** start Recorded data **

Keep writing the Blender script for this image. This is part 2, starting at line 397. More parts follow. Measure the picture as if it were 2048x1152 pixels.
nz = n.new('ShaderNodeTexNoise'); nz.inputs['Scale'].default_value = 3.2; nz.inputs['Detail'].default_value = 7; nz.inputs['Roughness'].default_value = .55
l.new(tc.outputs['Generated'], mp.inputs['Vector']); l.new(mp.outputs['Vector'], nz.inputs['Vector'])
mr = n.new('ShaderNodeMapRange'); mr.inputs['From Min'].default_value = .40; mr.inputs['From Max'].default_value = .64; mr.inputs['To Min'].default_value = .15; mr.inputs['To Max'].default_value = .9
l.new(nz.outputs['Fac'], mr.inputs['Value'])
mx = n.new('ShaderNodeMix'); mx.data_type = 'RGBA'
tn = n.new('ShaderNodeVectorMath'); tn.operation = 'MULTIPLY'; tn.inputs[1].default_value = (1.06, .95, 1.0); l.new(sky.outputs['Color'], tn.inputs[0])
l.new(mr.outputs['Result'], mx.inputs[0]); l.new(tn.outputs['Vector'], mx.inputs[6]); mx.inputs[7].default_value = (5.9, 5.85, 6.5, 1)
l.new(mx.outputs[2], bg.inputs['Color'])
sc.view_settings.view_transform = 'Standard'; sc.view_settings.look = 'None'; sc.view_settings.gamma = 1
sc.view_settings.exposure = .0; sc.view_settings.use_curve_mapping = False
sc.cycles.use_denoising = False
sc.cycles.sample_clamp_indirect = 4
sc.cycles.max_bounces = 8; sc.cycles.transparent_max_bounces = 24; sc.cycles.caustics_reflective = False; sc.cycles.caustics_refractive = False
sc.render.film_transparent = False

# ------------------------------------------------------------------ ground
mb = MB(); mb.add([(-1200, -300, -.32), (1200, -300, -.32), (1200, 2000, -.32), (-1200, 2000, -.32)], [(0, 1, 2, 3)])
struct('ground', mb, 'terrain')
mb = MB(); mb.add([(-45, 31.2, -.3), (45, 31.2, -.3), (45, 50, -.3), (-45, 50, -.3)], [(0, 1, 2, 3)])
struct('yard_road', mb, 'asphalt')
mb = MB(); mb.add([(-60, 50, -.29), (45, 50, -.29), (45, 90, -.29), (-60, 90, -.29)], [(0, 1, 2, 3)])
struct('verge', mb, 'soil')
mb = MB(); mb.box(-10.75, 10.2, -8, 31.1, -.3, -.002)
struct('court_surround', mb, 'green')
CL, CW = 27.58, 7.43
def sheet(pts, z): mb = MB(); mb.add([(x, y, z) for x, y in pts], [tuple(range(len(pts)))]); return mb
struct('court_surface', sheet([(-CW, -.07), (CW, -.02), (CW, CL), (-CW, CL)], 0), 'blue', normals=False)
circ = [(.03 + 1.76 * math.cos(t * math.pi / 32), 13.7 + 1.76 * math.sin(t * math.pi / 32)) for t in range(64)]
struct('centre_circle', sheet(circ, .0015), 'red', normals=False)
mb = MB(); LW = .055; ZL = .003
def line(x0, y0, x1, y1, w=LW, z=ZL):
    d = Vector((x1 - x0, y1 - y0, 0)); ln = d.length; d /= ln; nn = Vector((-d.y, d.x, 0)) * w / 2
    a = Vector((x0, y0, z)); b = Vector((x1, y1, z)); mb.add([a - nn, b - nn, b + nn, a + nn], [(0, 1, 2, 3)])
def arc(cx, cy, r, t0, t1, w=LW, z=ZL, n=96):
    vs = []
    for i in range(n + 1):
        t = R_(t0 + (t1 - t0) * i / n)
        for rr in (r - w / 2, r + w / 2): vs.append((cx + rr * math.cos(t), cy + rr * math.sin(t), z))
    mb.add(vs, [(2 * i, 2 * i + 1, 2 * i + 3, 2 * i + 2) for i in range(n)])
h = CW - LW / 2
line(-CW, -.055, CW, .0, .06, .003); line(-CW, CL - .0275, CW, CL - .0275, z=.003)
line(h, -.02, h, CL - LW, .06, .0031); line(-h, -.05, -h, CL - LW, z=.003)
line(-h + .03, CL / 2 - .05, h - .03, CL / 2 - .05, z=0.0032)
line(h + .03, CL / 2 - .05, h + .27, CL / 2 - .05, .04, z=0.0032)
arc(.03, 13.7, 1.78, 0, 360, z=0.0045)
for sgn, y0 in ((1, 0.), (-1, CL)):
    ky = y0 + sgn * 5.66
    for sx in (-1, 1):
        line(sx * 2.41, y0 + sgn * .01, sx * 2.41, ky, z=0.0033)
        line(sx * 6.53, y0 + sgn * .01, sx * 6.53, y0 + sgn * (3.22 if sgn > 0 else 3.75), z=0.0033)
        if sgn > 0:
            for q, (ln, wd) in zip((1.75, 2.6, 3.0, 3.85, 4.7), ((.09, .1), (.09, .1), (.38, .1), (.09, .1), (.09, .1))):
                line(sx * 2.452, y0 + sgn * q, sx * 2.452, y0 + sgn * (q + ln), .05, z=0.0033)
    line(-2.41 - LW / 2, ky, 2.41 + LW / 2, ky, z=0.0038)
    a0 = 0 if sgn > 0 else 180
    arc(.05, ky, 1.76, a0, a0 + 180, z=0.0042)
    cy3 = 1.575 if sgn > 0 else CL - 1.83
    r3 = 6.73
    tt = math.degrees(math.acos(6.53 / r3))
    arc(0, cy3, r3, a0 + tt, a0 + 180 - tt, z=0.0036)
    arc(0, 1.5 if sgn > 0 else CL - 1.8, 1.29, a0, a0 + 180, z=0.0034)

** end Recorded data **
** start Recorded data **

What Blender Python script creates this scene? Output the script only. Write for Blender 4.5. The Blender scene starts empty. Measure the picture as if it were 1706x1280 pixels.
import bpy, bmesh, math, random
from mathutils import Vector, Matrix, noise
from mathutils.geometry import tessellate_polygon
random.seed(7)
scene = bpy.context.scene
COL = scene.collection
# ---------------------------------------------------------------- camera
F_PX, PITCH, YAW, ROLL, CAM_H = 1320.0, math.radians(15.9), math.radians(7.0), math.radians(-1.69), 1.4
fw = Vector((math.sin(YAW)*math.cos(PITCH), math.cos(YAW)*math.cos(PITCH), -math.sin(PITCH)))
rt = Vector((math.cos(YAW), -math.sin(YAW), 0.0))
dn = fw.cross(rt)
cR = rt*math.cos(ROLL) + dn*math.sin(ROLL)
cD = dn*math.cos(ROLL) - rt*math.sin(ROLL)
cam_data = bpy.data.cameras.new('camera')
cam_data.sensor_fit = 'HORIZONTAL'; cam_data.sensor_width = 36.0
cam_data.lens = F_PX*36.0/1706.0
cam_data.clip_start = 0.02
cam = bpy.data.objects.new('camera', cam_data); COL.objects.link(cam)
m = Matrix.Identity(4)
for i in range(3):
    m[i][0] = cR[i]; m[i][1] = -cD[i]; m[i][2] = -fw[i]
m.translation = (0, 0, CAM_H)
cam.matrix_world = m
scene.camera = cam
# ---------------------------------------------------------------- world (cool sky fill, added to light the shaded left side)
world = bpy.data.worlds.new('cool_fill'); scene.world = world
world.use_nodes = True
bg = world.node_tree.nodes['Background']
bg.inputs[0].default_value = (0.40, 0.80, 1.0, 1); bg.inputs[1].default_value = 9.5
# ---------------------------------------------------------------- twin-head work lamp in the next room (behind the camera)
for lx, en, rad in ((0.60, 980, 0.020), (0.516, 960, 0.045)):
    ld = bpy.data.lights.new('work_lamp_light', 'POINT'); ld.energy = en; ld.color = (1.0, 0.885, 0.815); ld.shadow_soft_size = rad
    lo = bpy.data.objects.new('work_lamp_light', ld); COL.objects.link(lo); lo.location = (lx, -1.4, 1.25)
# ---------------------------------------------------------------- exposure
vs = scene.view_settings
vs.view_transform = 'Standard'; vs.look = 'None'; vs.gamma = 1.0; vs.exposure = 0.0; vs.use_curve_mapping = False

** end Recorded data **

Required task:
Give again the run of lines that opens at the line with "Keep writing the" and closes at the line with "sc.render.film_transparent = False", exactly, and only that run.

Reply to the exercise:
Keep writing the Blender script for this image. This is part 2, starting at line 397. More parts follow. Measure the picture as if it were 2048x1152 pixels.
nz = n.new('ShaderNodeTexNoise'); nz.inputs['Scale'].default_value = 3.2; nz.inputs['Detail'].default_value = 7; nz.inputs['Roughness'].default_value = .55
l.new(tc.outputs['Generated'], mp.inputs['Vector']); l.new(mp.outputs['Vector'], nz.inputs['Vector'])
mr = n.new('ShaderNodeMapRange'); mr.inputs['From Min'].default_value = .40; mr.inputs['From Max'].default_value = .64; mr.inputs['To Min'].default_value = .15; mr.inputs['To Max'].default_value = .9
l.new(nz.outputs['Fac'], mr.inputs['Value'])
mx = n.new('ShaderNodeMix'); mx.data_type = 'RGBA'
tn = n.new('ShaderNodeVectorMath'); tn.operation = 'MULTIPLY'; tn.inputs[1].default_value = (1.06, .95, 1.0); l.new(sky.outputs['Color'], tn.inputs[0])
l.new(mr.outputs['Result'], mx.inputs[0]); l.new(tn.outputs['Vector'], mx.inputs[6]); mx.inputs[7].default_value = (5.9, 5.85, 6.5, 1)
l.new(mx.outputs[2], bg.inputs['Color'])
sc.view_settings.view_transform = 'Standard'; sc.view_settings.look = 'None'; sc.view_settings.gamma = 1
sc.view_settings.exposure = .0; sc.view_settings.use_curve_mapping = False
sc.cycles.use_denoising = False
sc.cycles.sample_clamp_indirect = 4
sc.cycles.max_bounces = 8; sc.cycles.transparent_max_bounces = 24; sc.cycles.caustics_reflective = False; sc.cycles.caustics_refractive = False
sc.render.film_transparent = False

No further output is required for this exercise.